The Delaware and Ulster Railroad

The picturesque Delaware and Ulster Railroad tour through the Catskill Region has been called “the most scenic rail line in the east.” Starting at the station in the hamlet of Arkville, the two-hour excursion follows the rails north to the town of Roxbury and back. Built in1872, the Roxbury station includes a museum of local history, and as part of the depot complex, is listed on the National Register of Historic Places. The 24-mile round trip follows the same path that once moved coal and commercial goods throughout the area, and guided vacationers to the grand lodges of the Catskills until the train was replaced by the automobile.

Today, as in the past, passengers might enjoy a gourmet meal in an Art Deco dining car, or ride in one of the open-air or glass-covered observation cars, all the while taking in the incomparable views of the Catskill Mountains and the picturesque East Branch of the Delaware River.

Woodchuck Lodge

In the town of Roxbury, located high on a hill in the Catskills, is a rustic cabin known as Woodchuck Lodge, summer home of John Burroughs, one of America’s leading literary naturalists. Just over the hill stands the farmhouse where Burroughs grew up.

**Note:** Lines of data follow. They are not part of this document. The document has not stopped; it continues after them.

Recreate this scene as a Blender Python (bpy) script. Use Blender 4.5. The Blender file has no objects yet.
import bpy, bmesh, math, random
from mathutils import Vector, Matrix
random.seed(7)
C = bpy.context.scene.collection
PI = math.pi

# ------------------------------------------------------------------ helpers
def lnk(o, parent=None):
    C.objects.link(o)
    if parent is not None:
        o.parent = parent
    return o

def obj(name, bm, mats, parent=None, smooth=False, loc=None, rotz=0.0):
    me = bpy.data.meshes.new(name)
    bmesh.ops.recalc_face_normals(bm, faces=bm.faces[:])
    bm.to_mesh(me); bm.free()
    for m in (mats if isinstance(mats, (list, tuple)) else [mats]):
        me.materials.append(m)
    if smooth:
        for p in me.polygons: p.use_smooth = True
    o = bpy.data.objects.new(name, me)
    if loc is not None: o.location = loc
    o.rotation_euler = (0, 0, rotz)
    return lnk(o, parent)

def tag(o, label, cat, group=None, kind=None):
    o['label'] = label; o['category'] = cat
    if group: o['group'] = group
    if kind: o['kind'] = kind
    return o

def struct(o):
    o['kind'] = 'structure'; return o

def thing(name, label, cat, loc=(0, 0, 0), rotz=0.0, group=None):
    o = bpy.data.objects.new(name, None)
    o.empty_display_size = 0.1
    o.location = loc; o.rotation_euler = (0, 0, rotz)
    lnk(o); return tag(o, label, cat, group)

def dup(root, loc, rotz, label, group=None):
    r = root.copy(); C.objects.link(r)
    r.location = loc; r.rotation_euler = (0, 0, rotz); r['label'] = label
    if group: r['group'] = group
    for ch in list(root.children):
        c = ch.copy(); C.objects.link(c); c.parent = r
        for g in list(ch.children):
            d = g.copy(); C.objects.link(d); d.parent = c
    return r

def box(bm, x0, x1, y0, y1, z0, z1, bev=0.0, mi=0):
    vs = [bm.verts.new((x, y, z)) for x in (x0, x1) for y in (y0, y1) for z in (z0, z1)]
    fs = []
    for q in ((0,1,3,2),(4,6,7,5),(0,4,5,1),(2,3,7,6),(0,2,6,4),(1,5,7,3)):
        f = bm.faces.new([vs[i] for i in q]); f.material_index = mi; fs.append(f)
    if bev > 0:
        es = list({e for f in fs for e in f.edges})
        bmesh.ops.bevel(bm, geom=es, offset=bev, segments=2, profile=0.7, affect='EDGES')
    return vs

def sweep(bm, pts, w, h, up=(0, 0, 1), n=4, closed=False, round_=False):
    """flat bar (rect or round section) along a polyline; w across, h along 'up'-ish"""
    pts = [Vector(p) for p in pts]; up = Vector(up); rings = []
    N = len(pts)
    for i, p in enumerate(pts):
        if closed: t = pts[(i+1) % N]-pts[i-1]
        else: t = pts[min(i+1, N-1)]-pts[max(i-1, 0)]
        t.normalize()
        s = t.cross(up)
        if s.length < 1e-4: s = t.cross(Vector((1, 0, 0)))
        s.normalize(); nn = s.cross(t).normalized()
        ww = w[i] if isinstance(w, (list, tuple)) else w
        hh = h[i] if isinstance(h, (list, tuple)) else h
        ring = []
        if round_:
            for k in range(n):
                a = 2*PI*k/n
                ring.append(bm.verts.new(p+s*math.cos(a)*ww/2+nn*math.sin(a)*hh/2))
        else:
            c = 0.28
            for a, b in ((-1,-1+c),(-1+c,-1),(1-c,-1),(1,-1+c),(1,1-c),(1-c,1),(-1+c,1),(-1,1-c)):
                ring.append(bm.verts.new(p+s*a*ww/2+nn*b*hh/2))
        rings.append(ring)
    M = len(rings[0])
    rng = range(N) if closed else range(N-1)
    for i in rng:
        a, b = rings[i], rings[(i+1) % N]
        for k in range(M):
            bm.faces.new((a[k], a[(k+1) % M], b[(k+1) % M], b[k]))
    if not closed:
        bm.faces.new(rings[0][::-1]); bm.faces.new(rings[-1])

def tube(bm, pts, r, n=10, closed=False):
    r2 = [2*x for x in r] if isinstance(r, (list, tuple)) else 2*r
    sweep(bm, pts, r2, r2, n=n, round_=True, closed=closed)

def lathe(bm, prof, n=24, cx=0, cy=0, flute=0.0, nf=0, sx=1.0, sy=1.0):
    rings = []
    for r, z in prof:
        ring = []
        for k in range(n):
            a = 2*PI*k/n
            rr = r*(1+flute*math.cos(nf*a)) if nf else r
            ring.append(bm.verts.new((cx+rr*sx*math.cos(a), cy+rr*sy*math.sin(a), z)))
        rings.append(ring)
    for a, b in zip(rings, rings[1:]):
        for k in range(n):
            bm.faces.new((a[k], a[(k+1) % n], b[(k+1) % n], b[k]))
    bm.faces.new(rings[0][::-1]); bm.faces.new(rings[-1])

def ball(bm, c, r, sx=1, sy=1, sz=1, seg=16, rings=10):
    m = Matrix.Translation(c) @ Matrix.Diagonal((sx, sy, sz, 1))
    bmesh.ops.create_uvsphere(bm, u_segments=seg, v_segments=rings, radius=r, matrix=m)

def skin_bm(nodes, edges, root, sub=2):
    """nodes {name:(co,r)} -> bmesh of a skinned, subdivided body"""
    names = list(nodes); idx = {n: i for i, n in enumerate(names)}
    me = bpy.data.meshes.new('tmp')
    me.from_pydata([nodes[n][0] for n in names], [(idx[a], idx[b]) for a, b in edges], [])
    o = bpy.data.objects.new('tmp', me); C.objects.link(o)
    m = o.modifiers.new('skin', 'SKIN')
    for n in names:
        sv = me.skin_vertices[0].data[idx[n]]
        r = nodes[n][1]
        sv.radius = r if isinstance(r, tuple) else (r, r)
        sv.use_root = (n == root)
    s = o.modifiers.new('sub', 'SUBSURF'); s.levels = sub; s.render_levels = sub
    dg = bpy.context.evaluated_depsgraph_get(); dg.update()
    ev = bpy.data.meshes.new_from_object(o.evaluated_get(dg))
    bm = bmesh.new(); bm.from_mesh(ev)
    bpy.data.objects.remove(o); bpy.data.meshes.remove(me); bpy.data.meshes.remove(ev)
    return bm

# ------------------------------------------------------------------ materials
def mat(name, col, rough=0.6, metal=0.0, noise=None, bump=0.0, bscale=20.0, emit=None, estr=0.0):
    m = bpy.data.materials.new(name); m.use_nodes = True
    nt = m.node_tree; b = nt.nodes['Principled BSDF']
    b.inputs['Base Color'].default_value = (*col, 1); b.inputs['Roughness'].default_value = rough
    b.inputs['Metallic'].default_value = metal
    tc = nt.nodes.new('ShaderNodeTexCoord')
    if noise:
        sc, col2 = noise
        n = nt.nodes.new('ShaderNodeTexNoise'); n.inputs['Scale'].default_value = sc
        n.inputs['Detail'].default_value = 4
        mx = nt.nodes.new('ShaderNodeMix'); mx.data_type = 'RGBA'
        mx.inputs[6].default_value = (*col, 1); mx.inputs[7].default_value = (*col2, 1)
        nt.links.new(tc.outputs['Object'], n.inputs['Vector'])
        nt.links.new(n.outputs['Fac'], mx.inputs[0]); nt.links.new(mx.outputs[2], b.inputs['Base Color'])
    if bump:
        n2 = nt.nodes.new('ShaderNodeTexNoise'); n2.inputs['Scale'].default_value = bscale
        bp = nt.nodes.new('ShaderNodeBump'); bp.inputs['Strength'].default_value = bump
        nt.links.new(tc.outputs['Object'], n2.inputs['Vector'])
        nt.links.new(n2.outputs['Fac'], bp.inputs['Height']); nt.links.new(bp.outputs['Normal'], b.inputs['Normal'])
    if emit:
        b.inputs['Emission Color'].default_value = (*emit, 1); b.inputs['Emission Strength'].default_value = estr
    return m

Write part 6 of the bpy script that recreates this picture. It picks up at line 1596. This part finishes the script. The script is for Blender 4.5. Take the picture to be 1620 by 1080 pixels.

Here Burroughs explored and studied his world, and developed his deep appreciation for nature that shaped the rest of his life.

Burroughs published his first book in 1871, and went on to write 25 volumes of essays, quickly establishing himself as the most popular writer of nature essays of his time. Over his lifetime, Burroughs became close friends with Walt Whitman and John Muir.

Kirkside Park

Beginning in the late 1890’s, and for the next 40 years, Kirkside Park was part of the estate of one of Roxbury’s most famous residents, philanthropist Helen Gould Shepherd. The 11-acre park encompasses both banks of the East Branch of the Delaware River, includes Adirondack style bridges, gazebos, a waterfall and stone terraces. Unfortunately, following Mrs. Shepherd’s death in 1938, the park fell into disrepair.

In 1999, the Town of Roxbury launched a park revitalization project, and today, Kirkside Park, with its rustic bridges, riverside paths, flower gardens and ball fields has been restored to its former grandeur. Once again Kirkside Park stands as a center of activity and natural beauty on New York’s Path Through History.